A social inquiry can look finished and researched without the student owning a single decision behind it. Closing the tools and accounting from memory for the key decisions reveals what genuinely belongs to the student and what belonged to the process.
After any Social Sciences inquiry drafting phase, students close all tools and account from memory for their key decisions in two to three minutes. The account is submitted alongside the finished work as a required assessment component.
A student who cannot account for their own decisions has not yet completed the learning the inquiry was designed to produce.
Because the account is generated after everything is closed, it cannot be prepared in advance or generated by any tool. What the student explains in those two to three minutes is what genuinely belongs to them.
Students research how a local council decision affected their community. After drafting their findings, tools close. From memory: which decision they focused on, which source gave them the strongest evidence, and one thing they were still uncertain about when they submitted. The account reveals whether the student navigated the inquiry or was carried by it.
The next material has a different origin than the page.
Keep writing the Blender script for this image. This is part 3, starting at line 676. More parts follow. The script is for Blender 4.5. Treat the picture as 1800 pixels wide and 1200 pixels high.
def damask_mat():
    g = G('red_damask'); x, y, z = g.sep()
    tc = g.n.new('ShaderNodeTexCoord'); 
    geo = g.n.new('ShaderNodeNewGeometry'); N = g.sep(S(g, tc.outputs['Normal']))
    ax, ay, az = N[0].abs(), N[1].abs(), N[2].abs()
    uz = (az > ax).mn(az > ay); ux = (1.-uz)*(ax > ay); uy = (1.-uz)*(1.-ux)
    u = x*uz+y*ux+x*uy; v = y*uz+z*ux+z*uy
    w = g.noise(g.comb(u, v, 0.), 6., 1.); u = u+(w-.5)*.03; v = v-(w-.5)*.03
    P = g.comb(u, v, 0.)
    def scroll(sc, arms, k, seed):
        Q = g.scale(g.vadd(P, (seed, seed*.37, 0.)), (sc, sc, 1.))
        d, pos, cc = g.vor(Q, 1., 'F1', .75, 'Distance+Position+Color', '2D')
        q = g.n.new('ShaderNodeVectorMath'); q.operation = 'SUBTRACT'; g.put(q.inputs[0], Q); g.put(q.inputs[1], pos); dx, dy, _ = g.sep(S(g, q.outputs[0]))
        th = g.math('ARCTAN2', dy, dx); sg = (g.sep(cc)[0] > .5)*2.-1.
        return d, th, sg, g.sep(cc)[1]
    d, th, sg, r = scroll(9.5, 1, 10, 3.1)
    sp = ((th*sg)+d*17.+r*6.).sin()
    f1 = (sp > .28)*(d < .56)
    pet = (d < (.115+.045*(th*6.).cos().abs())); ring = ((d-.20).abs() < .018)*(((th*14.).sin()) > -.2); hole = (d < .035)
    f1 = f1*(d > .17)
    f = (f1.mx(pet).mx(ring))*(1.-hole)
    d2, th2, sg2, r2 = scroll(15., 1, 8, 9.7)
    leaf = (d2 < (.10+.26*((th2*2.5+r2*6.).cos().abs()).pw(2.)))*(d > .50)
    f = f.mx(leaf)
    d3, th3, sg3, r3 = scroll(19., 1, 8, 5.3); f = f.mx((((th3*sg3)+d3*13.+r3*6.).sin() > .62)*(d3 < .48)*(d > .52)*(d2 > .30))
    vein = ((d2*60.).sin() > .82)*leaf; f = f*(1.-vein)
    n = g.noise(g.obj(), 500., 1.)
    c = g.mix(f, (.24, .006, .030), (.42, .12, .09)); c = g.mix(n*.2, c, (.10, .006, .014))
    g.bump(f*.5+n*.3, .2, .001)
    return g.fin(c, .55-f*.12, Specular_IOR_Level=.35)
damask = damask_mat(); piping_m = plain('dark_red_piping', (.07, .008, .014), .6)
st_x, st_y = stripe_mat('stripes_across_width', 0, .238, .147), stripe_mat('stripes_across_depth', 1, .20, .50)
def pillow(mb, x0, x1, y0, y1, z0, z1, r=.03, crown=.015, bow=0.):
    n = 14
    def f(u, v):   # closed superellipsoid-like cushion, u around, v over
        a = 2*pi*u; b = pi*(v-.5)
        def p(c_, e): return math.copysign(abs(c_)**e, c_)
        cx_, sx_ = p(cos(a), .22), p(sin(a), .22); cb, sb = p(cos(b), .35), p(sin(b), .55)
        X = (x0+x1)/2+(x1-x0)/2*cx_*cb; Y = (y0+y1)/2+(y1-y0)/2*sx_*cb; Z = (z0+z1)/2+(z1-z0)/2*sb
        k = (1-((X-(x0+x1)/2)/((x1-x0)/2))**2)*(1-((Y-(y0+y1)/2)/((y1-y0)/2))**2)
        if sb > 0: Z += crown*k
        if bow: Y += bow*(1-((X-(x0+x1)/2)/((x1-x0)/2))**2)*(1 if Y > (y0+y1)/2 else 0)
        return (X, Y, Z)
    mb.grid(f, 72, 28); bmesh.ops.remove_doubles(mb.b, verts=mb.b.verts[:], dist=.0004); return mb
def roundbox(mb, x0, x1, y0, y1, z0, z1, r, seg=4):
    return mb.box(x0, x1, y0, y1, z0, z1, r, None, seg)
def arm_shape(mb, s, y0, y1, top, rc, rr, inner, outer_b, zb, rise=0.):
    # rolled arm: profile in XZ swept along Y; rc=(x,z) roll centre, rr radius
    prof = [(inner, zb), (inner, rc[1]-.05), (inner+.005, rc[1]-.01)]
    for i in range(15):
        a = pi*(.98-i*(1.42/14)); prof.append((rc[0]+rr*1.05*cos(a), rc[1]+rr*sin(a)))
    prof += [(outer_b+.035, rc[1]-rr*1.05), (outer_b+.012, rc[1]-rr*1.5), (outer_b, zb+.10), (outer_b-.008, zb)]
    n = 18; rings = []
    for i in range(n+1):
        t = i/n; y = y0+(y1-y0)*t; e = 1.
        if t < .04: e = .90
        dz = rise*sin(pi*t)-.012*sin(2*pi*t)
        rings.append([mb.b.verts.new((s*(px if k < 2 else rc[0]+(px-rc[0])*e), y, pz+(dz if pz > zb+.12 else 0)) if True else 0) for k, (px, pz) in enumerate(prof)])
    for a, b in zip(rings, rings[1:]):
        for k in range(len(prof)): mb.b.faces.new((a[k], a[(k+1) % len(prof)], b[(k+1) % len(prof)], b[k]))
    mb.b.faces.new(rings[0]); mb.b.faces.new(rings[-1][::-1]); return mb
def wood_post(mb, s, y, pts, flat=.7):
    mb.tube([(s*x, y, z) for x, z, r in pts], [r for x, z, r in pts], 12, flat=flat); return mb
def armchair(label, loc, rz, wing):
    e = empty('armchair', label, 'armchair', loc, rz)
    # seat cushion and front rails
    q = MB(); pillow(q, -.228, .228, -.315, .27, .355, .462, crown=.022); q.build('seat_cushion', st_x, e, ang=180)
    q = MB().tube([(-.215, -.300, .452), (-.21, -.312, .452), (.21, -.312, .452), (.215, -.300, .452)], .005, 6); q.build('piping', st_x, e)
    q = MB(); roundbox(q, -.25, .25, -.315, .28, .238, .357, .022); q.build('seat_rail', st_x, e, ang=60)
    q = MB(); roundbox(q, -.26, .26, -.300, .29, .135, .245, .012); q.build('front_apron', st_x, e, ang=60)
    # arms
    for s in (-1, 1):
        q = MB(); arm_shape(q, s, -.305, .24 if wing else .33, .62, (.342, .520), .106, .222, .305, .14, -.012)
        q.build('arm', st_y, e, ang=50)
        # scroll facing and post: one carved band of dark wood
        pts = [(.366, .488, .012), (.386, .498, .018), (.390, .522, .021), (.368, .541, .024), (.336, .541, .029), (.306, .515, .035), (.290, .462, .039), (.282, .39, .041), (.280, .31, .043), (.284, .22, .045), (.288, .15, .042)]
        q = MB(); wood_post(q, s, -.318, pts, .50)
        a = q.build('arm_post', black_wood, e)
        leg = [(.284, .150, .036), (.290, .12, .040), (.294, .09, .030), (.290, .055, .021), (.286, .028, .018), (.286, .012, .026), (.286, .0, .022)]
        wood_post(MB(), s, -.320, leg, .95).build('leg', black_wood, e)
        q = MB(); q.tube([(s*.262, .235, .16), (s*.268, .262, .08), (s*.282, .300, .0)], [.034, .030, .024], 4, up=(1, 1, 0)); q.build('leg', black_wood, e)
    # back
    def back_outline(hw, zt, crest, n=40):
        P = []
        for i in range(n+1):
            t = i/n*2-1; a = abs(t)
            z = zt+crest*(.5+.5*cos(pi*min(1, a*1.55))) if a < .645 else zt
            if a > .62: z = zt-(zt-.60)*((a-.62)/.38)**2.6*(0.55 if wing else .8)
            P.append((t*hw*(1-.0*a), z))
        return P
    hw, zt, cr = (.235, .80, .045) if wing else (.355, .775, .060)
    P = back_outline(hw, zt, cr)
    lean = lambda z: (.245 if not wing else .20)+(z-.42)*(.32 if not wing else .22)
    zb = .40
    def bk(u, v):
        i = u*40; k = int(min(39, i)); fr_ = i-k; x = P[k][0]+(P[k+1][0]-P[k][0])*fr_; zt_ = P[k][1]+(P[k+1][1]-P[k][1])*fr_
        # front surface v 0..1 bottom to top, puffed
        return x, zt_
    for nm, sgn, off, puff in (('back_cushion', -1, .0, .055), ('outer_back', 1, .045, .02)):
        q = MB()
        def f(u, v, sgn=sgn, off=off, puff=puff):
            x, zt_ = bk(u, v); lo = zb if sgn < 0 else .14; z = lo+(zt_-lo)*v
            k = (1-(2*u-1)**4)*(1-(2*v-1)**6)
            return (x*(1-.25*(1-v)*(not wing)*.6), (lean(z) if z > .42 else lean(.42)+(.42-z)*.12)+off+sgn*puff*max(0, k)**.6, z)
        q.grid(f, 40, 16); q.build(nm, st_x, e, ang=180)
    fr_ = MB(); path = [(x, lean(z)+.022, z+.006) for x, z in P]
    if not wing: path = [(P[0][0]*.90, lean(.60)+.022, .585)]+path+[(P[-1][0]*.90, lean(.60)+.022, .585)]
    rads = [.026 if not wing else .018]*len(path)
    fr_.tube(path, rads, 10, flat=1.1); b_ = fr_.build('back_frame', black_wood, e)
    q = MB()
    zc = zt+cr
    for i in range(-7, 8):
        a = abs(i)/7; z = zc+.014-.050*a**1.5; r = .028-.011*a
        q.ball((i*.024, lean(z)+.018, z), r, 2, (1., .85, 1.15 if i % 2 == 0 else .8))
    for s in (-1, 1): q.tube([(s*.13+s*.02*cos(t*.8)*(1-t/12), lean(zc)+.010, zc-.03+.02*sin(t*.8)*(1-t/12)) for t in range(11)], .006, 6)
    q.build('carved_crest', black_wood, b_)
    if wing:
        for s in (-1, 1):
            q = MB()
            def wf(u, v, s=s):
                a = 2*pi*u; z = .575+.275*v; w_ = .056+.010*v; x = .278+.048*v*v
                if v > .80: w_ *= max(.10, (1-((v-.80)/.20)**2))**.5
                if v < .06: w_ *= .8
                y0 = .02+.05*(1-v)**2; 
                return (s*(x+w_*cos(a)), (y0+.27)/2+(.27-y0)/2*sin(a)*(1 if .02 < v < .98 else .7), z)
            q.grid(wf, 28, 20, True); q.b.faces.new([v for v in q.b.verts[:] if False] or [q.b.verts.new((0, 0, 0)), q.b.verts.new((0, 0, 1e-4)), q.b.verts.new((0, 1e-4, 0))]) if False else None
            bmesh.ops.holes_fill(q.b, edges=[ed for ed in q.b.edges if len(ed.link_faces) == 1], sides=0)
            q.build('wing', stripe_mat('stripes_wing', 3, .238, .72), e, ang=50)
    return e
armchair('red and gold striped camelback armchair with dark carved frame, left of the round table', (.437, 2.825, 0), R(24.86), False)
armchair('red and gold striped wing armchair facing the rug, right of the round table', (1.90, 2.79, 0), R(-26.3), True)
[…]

Students examine a contemporary rights issue through multiple perspectives. After drafting, tools close. From memory: the perspective they found hardest to represent fairly, the evidence that most challenged their initial view, and one question the inquiry left unresolved. The comparison between the finished work and the account shows whether the complexity in the work is owned or assembled.
The three memory prompts are fixed: one decision, one evidence choice with a reason, one uncertainty. Students who know these prompts are coming attend to their own reasoning during the inquiry rather than after it. The check is not only a submission component — it changes how students work in the task itself.
Students with processing or recall differences may have the three prompts written in front of them during the account phase. The task remains valid — the scaffold supports access, not substitution. The account is still generated without tools.